Saturday, March 13, 2010

Bright Leaves

Making a documentary about one's own family history is inherently risky. While showing home videos and rare artifacts of your departed relatives will certainly resonate with your own personal family, a broader audience will likely lose interest within the first five minutes. Luckily for Ross McElwee, his family history is intertwined in a subject that everybody has some level of an opinion on: the tobacco industry.

The film revolves around McElwee exploring his great-grandfather's legacy, an extremely interesting one that actually inspired a major Hollywood movie. We discover that McElwee's family is essentially responsible for the presence of domesticated tobacco plants in North Carolina, but that a rival company essentially ran the elder McElwee out of business in a rather unfair manner. Tobacco would become a billion dollar industry, but the McElwees wouldn't profit from any of it.

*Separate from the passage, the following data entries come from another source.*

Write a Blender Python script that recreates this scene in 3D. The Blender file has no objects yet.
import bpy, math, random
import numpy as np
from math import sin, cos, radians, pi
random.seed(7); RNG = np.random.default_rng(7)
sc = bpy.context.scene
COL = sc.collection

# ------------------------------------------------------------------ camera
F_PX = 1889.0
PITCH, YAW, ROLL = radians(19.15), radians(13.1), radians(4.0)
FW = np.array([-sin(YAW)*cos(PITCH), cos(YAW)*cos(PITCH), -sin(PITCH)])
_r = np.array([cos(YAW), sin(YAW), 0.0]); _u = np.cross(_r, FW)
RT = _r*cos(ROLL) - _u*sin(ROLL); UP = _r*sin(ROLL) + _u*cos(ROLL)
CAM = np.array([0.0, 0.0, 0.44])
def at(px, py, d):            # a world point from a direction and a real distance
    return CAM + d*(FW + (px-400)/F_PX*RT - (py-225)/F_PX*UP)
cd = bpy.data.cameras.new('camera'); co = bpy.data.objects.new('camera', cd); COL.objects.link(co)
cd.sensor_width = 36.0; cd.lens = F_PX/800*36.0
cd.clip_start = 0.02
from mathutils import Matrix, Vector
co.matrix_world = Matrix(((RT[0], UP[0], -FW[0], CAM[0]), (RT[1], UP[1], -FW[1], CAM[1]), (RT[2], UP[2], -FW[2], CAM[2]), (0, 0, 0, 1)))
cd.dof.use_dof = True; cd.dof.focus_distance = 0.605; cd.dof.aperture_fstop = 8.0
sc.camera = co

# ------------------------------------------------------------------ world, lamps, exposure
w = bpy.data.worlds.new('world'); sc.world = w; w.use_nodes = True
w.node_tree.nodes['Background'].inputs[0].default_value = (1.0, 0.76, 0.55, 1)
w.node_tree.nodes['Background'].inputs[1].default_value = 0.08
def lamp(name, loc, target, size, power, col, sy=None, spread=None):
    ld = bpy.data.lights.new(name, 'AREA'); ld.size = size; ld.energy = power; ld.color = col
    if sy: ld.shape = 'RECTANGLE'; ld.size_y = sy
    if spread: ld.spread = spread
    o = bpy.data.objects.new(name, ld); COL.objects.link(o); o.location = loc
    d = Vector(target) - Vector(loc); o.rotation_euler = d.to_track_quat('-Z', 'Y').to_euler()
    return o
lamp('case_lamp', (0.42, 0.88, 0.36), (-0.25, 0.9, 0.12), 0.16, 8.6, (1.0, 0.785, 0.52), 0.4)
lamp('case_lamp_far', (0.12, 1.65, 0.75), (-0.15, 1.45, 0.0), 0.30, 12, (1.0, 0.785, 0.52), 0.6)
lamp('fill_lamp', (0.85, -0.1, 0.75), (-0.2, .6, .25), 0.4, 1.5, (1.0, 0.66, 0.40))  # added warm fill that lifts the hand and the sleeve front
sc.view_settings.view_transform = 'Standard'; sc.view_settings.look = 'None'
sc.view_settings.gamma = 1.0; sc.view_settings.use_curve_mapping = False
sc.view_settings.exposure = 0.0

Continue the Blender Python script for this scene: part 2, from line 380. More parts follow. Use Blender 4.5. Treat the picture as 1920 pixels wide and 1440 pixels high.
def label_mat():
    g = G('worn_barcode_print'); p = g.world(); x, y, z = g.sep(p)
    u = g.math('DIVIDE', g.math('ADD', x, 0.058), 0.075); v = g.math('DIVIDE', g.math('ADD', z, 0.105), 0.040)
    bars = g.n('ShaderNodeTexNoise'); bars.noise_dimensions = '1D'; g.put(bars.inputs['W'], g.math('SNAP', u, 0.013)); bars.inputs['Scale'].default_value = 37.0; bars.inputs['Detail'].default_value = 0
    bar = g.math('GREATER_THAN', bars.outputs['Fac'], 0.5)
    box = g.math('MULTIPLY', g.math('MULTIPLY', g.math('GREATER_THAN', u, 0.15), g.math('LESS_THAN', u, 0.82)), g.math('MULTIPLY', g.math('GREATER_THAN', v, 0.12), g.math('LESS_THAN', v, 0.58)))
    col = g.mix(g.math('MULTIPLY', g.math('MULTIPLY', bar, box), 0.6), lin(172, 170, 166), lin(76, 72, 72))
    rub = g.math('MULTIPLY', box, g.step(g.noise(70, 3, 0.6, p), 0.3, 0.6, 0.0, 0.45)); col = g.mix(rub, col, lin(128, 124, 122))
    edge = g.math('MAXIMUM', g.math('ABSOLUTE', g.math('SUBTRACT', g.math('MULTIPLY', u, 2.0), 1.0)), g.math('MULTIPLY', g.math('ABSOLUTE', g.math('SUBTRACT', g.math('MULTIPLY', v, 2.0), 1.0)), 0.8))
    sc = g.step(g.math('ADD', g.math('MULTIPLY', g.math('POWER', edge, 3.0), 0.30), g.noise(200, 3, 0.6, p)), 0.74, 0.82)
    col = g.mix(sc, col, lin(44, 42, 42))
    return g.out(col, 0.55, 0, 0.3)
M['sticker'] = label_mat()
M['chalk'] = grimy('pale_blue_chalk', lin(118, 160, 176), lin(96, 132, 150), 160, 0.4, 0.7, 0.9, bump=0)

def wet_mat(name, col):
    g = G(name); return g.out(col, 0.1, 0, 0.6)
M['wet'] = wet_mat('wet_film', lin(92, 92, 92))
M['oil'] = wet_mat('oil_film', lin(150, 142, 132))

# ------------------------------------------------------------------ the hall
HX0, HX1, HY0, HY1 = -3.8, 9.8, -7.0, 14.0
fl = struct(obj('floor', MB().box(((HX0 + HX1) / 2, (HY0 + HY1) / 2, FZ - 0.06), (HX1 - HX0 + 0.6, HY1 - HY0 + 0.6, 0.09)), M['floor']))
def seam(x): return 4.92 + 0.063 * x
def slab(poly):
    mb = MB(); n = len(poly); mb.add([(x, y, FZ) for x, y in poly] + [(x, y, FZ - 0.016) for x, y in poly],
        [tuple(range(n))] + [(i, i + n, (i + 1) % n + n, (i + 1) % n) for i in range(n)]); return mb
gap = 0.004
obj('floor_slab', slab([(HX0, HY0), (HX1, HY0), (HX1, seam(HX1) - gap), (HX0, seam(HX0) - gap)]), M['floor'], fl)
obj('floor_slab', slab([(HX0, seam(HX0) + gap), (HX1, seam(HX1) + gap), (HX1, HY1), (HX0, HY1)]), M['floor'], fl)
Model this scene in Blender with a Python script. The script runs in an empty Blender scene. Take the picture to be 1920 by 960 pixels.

This stunning realization about the origins of the tobacco industry is made extremely relatable through McElwee, who does a good job at conveying both his frustration and his confusion about the subject. He feels cheated in a way, but altogether confused about the merits of such a deadly contribution to society. These contrasting emotions clash throughout the entire movie, and the film does a good job of telling both sides of the story. I would classify it as anti-tobacco without hesitation, but it doesn't skimp away from the appeal. He portrays it extremely honestly, crucial for a documentary.

The film represents a journey for McElwee, albeit an ill-defined one. There's no clear-cut thesis, and he doesn't hold your hand throughout. On one level, I enjoyed this, because it allowed me to make my own conclusions about the nature of tobacco; still, I'm not completely sure what he wanted the audience to take from it. Overall, I found it to be an enjoyable, intelligent, but somewhat ambiguous take on an extremely important subject.